Do you know the stories behind your old photos? I just looked at mine and, yes, I do.
There’s one good reason why this week I metamorphosed into an archaic-photo enthusiast.
A short meeting with a fellow Filipino in Brookings weeks ago got me into thinking to scan my old pictures and salvage them from further wear and tear. Each photo in her stack of albums, she insisted, carries brilliant stories of long ago that should not be expunged simply through waning and yellowing. In as much as she wanted the photos to be reinstated to their original grandeur, there was nothing so much she could do but to clean them from lizards’ debris, having been concealed in the filing cabinet for quite a time.

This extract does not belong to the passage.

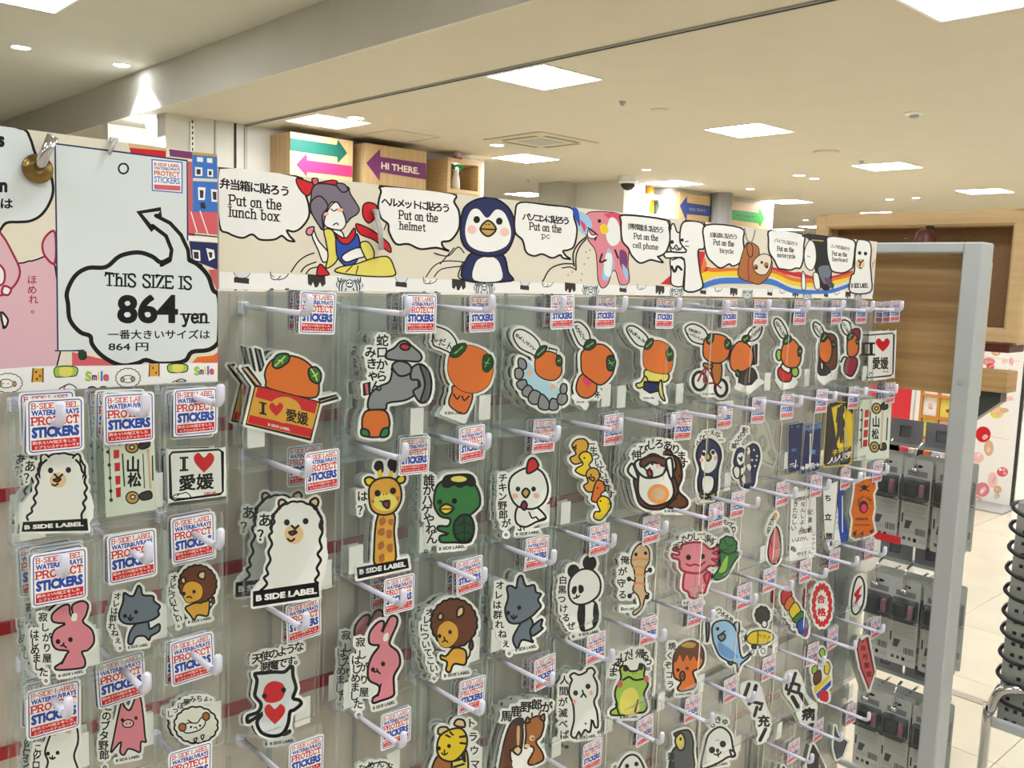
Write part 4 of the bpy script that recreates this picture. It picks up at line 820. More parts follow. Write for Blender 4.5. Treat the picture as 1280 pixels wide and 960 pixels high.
# ------------------------------------------------------------------ printed header boards
def quad(p): return [np.array(q, float) for q in p]
def header():
    a = Art('c5'); a.bold = .02; a.kw = 1.15; a.wt = .13
    a.poly([a_ for a_ in [(52, 637), (2420, 716), (3326, 740), (3332, 790), (2400, 765), (52, 724)]], 'F') if 0 else None
    W = [(273.4, 339.5), (580, 350.5), (865, 359.2), (1093.0, 363.6), (1092.0, 373.5), (273.4, 361)]
    a.L.append((quad(W), [(0, 1, 2, 3, 4, 5)], 'F', True))
    # icons of the bottom strip
    def icons(x0, y0, s, m):
        a.o = (x0, y0); a.sc = 4/s; a.m = m
        a.run('''q k 130,665 205,672 205,700 130,692; p w 135,640 200,645 190,668 145,664; L 3 K 128,640 135,655 150,668 185,670 202,660 210,645
L 4 K 312,640 318,672 345,678 362,660; L 4 K 352,680 385,670 402,650; L 3 K 318,655 330,665; q k 310,722 328,722 328,730 310,730; q k 385,722 405,722 405,730 385,730
q k 498,650 585,658 588,700 570,715 560,690 548,715 535,718 525,690 515,710 500,700; C K 36 ★ 617,704 617,704; C K 30 ★ 73,688 73,688
w 4; E W 708 704 66 38 4; p w 655,670 700,662 762,672 770,720 740,740 670,738 646,710; L 5 K 648,668 656,690 668,672; L 5 K 762,668 760,692 748,676; L 5 K 690,680 672,700 668,738; L 5 K 680,678 658,700 656,732; L 5 K 728,682 742,702 746,738; L 5 K 736,680 756,702 758,732; E F 708 698 17 19; D K 5 701,696 715,696; l 3 K 700,712 716,712; L 5 K 690,722 686,738; L 5 K 726,722 730,738; l 8 K 646,742 770,745; C K 28 ★ 795,709 795,709''')
        a.m = 0; a.sc = 4.
    n0 = len(a.L); icons(260, 180, 1, .03); first = a.L[n0:]
    def shift(p, dx):
        q = onY(p[0], p[1], .79); v = np.array([q[0]+dx, q[1], q[2]-dx*.0008]); z = v@FW; return np.array([640+F_PX*(v@RT)/z, 480-F_PX*(v@UP)/z])
    step = (onY(1072.5, 367.5, .79)[0]-onY(436.5, 356, .79)[0])/6
    for k in range(1, 8): a.L += [([shift(p, step*k) for p in v], f, c, b) for v, f, c, b in first]
    a.o = CROP['c5']; a.w = 9
    a.run('''P F 56,120 440,160 470,215 500,290 505,360 470,415 430,438 395,432 410,462 432,486 400,482 375,462 365,460 330,478 260,478 220,452 170,470 100,445 56,400
bold .05; m .10; C K 56 弁当箱に貼ろう 85,198 385,235; bold .02; Z K 237 292 49 255 Put_on_the; Z K 230 350 48 245 lunch_box; m 0
w 6; L 6 K 415,640 450,590 490,560 530,545; L 6 K 465,640 490,610 540,590; L 6 K 490,650 510,625 545,615
P R 445,170 530,195 640,180 635,235 590,228 540,205 500,260 455,220; P r 520,175 545,170 550,200 528,205; P v 520,225 545,200 600,200 650,210 700,215 712,250 755,320 745,350 715,370 690,395 680,360 660,310 620,290 590,340 575,430 540,380 510,330 515,270
P F 640,290 600,330 580,400 620,425 665,430 690,395 670,330; e z 660 330 16 10; e z 590 350 14 9; L 5 K 615,325 630,335 645,325; L 5 K 625,405 645,395 650,405; P v 575,430 570,360 600,310 560,260 515,290 520,350
P v 640,200 680,200 700,230 670,240; P F 525,420 550,480 600,540 605,575 575,590 550,530 520,460; P P 490,440 500,420 530,415 520,450 500,455; P y 580,430 620,430 640,480 650,560 630,600 590,620 600,560 590,490
P b 645,460 700,480 745,450 760,520 740,590 690,610 650,570 640,520; P R 640,445 690,470 730,420 735,460 700,500 660,490; P F 620,430 665,435 680,470 650,455; P R 740,400 800,420 860,460 905,500 915,540 890,530 830,480 760,450
P F 670,560 740,520 800,530 805,555 740,575 690,590; P y 760,500 800,490 830,540 820,590 790,575; P y 640,640 660,615 740,600 830,570 900,565 930,620 925,660 780,660; L 5 K 690,640 720,610; L 5 K 740,650 750,610; P R 560,600 600,640 600,655 545,655
P R 775,310 800,292 840,305 845,345 825,380 800,395 775,360; L 5 K 880,430 895,390
w 9; P F 885,210 1215,245 1230,290 1255,340 1255,420 1215,480 1170,490 1180,520 1205,535 1150,520 1120,520 1060,525 1000,500 940,500 905,440 900,400 865,370 850,310 865,240
bold .05; m .09; C K 48 ヘルメットに貼ろう 888,288 1190,320; bold .02; Z K 1052 362 41 190 Put_on_the; Z K 1022 412 38 128 helmet; m 0
w 5; L 5 K 1090,665 1130,610 1190,585 1280,590; L 5 K 1130,665 1170,625 1280,610; L 5 K 1130,545 1200,560 1250,515 1280,545; L 5 K 1160,600 1230,520
at c6; w 8; P N 95,490 150,460 270,470 300,560 312,605 80,600; p F 130,600 135,520 170,488 230,488 262,530 262,602; L 6 K 75,510 50,580 80,600; P N 62,350 80,240 160,192 240,195 310,250 335,350 300,450 240,480 150,475 80,430
p F 85,350 110,260 150,245 195,290 240,248 285,270 315,360 290,430 200,460 110,430; e A 118 348 22 22; e A 283 360 22 22; D K 17 143,298 256,306; P U 160,345 200,302 240,345 200,382; L 7 K 165,345 235,348; D K 4 190,322 205,322
P F 360,212 500,225 615,240 630,290 645,350 630,430 600,450 575,455 590,480 612,495 575,490 560,475 520,490 470,470 430,480 390,460 372,400 335,360 335,270
bold .05; m .10; C K 42 パソコンに貼ろう 390,284 590,304; bold .02; Z K 487 338 36 155 Put_on_the; Z K 488 378 26 38 pc; m 0
w 4; P P 690,275 730,258 850,268 870,310 885,370 905,430 900,520 905,610 860,620 840,560 820,560 800,620 770,640 750,600 745,520 735,450 700,400 680,330; p C 650,260 700,280 720,330 690,370 655,350; p b 620,240 650,250 660,330 640,300; p Q 780,270 860,270 870,330 820,300; p W 810,290 850,310 860,400 820,430 790,380
p C 800,440 830,520 800,600 770,580; p Y 760,330 790,320 800,360 770,370; p Q 660,300 690,330 680,360; p V 860,450 895,470 890,560 860,520; p C 870,520 900,560 890,600; p W 790,470 820,480 810,580 780,560; L 7 K 700,340 740,370 735,400; P F 700,350 720,375 748,372 730,392 700,385; D K 9 757,305; L 8 K 770,470 760,510 790,500; L 8 K 835,450 850,490
L 7 K 690,385 650,420 625,470 630,530; L 6 K 690,395 660,430 640,480 640,550; L 6 K 475,605 510,545 570,520 630,520; L 5 K 570,540 610,535 640,550; D K 3 600,575 620,560 690,460 700,490 680,520 670,570 665,600 710,450
w 8; P F 878,275 1090,300 1105,340 1110,400 1090,460 1060,480 1050,485 1075,512 1040,505 1010,500 960,515 920,480 900,440 870,400 865,310
bold .022; m .09; C K 34 携帯電話に貼ろう 915,332 1065,350; bold .02; Z K 990 385 28 118 Put_on_the; Z K 987 430 26 124 cell_phone; m 0
w 6; q R 1062,620 1120,570 1122,625; P F 1110,380 1115,330 1130,320 1145,360 1165,355 1170,320 1200,300 1280,310 1280,400 1200,430 1190,465 1120,465; P F 1115,490 1185,490 1185,620 1120,625 1115,560; L 5 K 1098,310 1115,345 1105,300; L 6 K 1115,530 1130,560 1145,530 1165,550; D K 9 1120,410 1170,400; L 5 K 1135,440 1145,450 1158,440; L 4 K 1188,410 1202,405; L 4 K 1190,430 1204,432
at c7; w 0; q R 130,375 165,380 160,450 200,460 330,470 345,500 200,490 140,500; q O 160,400 175,440 150,500 130,520; p Y 130,500 200,470 330,470 420,470 500,480 600,520 700,530 800,520 895,495 895,515 800,545 700,555 600,545 500,505 420,500 330,500 200,505 140,545
p O 180,462 260,458 500,465 600,505 700,515 800,505 895,480 895,500 800,525 700,535 600,525 500,485 330,475 200,480; p R 500,455 600,480 640,480 700,500 800,500 895,475 895,485 800,510 700,515 600,500 500,465; p B 140,545 240,510 400,510 500,515 600,560 700,570 800,565 895,535 895,550 800,585 700,590 600,585 500,545 400,540 240,540 150,565
w 7; P F 45,250 75,225 150,235 160,280 160,360 130,375 140,480 150,560 60,570 60,420 -30,410 -30,380 70,380 40,330; L 6 K 0,420 60,415 60,560; L 6 K 0,450 15,480 30,450 50,470; D K 8 50,320; L 4 K 65,330 80,325; L 4 K 65,350 82,352; L 5 K -10,350 5,365 20,345 35,370 50,355
P F 170,245 345,260 355,320 360,400 330,440 300,450 285,440 240,460 200,430 175,400 160,330
bold .022; m .09; C K 28 自転車に貼ろう 200,294 315,304; bold .02; Z K 258 335 26 100 Put_on_the; Z K 272 375 21 66 bicycle; m 0
w 4; P j 330,470 360,360 385,330 430,355 440,400 480,395 500,430 490,490 440,540 390,530 340,510; P c 410,420 450,390 490,400 495,440 470,490 430,490 405,460; e j 418 455 12 14; e j 470 445 12 14; D K 7 420,460 448,432 473,455; L 5 D 390,390 380,440 385,530; L 6 S 362,262 375,320 400,325 415,270; P j 375,340 400,345 400,400 380,395
w 7; P F 495,270 650,290 658,350 655,420 640,460 620,460 590,470 550,465 530,460 510,420 485,380 482,320
bold .022; m .09; C K 22 バイクに貼ろう 520,322 620,340; bold .02; Z K 567 366 23 80 Put_on_the; Z K 570 398 20 88 motorcycle; m 0
w 4; p K 658,290 780,300 785,400 800,450 790,560 750,565 720,500 700,400 690,330; P F 665,360 690,320 715,350 720,420 700,470 670,455 660,410; P F 650,480 665,500 665,565 648,560; P F 705,490 730,490 740,560 715,560; L 3 D 675,400 690,405; p n 730,460 790,450 790,500 760,540; p V 760,510 800,520 790,560; p q 780,530 810,540 800,565; L 5 U 700,320 755,325; L 5 K 690,310 650,300
w 7; P F 785,302 905,320 912,380 905,440 900,460 870,480 840,485 800,475 785,440 775,400 772,340
bold .022; m .09; C K 20 スノボに貼ろう 800,350 880,364; bold .02; Z K 837 390 20 72 Put_on_the; Z K 838 418 18 76 Snowboard; m 0
w 6; P F 925,325 945,318 985,330 995,370 990,440 995,500 990,580 890,580 895,500 910,480 915,380; e t 940 440 22 26; D K 9 937,385 966,388; L 6 K 930,422 942,432 955,420; L 6 K 942,432 936,450; L 5 K 935,458 945,462; Z K 937 548 20 84 B-SIDE_LABEL; l 3 R 1000,440 1022,410; l 3 R 1000,455 1024,418''')
    org = (RX0, .79, -.018)
    base = quad([(273.4, 208), (1096.9, 302.3), (1092.3, 373.8), (273.4, 361.2)])
    # keep ink inside the board
    C = onY(273.4, 208, .79); D_ = onY(1096.9, 302.3, .79); E_ = onY(1092.3, 373.8, .79)
    x0, x1, z0, z1 = C[0], D_[0]-.001, min(E_[2], onY(273.4, 361.2, .79)[2]), C[2]
    pm0 = plane_map(.79)
    def pm(p): x, y, z = pm0(p); return min(max(x, x0), x1), y, min(max(z, z0), z1-.0002*(x-x0))
    me = print_mesh('header_board', a, org, pm, base=base, base_col='c', thick=.003, mt=M['board_print'])
    o = bpy.data.objects.new('header_board', me); o.location = org; COL.objects.link(o)
    tag(o, 'long cream header board with speech bubbles telling where to put the stickers', 'sign board')
header()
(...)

Hours later, inside my room, I brushed and scraped. There is this box I brought along from the Philippines that is full of old photos of me and my family. It has been in my drawer for over a year already and, today, it grinds its teeth and spews eruptive magma of displeasure saying, “lazy dude, clean me!”
While meticulously unfolding and smoothing the furrows for hours, I also spent appreciating how little I have changed all these years in terms of looks. Even perhaps the not-so-close friends could effortlessly spot me from the rest of my look-alike clan associates. They probably would be quick to cop out on certain facial features that are very evident-the round eyes, uniquely-shaped eyebrows, flushed cheeks and the shipshape boy-cut hair I always have been sporting. “You still have the same big eyes and cute flat nose,” I could imagine them asserting. Oh well, I could only give a very consenting nod when that happens.
As the scuffing continued, I chanced upon a black and white photo,which fully monopolized my interest, of me and my cousins. It was the main reason why I became too enthusiastic like a budding photographer for this article. Apart from the photo’s more than 20-year value, the faces of my cousins were equally appealing. I imagined how the years made each one of us the persons that we are at present.
The old photo did not only paint thousands of words or imaginings but created the untold stories that I never knew happened before; as told by Mama-in the past-when I asked her why there were giant pigs in front of us that almost hid my small, young frame; she giggly told me how she panicked when the neighbor’s pigs cut loose from their enclosure and headed towards the ‘little’ league members who were all smiling for the long-anticipated picture-taking. She said that she had run crazily, mightily after the pigs to shoo them away with just a twig in her hand and tongue-lashed our neighbor thereafter for putting my life at risk.
Photos bring back memories of yesteryears. Good or bad, they are sources of forgotten sagas of life. I want to re-live the past many years from now. That is why I have been collecting loads of photos from different events in and out of the SDSU campus-from paid student events, to free plays at the auditorium, to important inaugurations and parties, to even conferences and small gatherings in Brookings.
Great impressions are scarce, not to mention precious, and I want to catch them while I can. As Rutger Hauer’s character of Roy Batty in Blade Runner said before he died: “All these moments will be lost in time. Like tears in the rain…” So, join me. Get those cameras clicking and enjoy the Kodak moments.